Ce combat pour narrer l'histoire de son point de vue est à mettre en parallèle avec le thème de l'histoire : le besoin vital de partager ses sentiments. Les trois personnages vivent dans la solitude. En effet, Walton a des centres d'intérêts trop différents de son équipage pour se sentir intégré, Victor ne peut pas parler de ce qu'il ressent car personne ne le croirait ou alors le jugerait en mal, et la créature évidemment est sans cesse rejetée. Chacun trouve une personne qui veut enfin bien l'écouter, et ils luttent entre eux pour prolonger cette attention qui leur est accordée. Car dès qu'elle sera finie, ils retourneront à la torture de leur solitude.

D'autre part, la structure de l'intrigue a une autre particularité intéressante. Les narrateurs s'enchaînent de cette façon : Walton, Victor, la créature, Victor, Walton. Cette structure miroir s'observe sur la forme mais aussi sur le fond. Les thèmes se répondent, par en reflets opposés avant et après le moment central : création et destruction, naissance et mort, motivation et abandon, espoir et désillusion, poursuivi et poursuiveur, subir le mal et accomplir le mal...

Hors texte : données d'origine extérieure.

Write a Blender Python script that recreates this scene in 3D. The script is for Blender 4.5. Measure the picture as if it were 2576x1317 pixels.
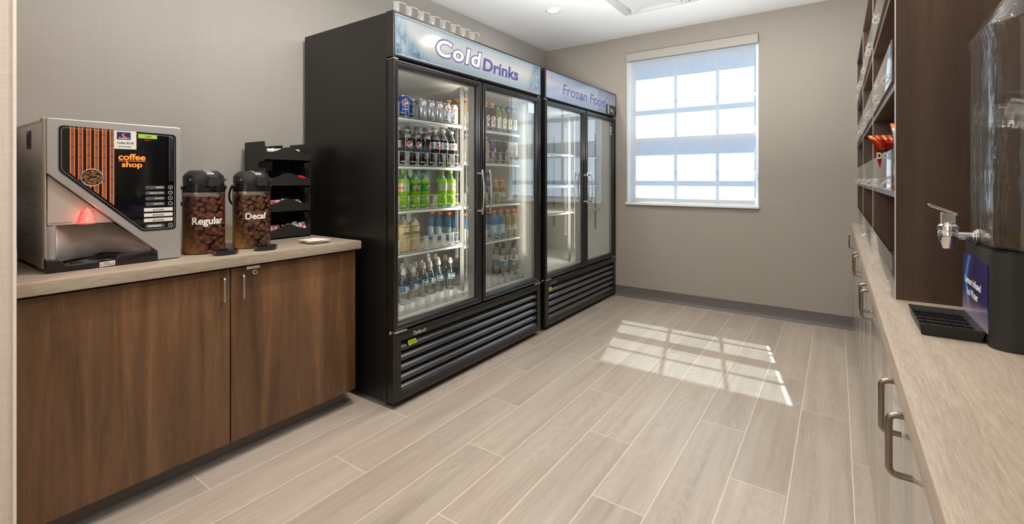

Ce moment central où tout s'inverse est le moment où la créature se fait rejeter par la famille française en exil en Allemagne, alors que tout était réuni pour que la rencontre se passe bien. Cet ultime rejet est le point de bascule qui le déchire. C'est cela qui change sa volonté d'aimer et d'être aimé... en volonté d'haïr, et même d'être haï, car c'est le seul lien qui peut encore le maintenir connecté à une personne.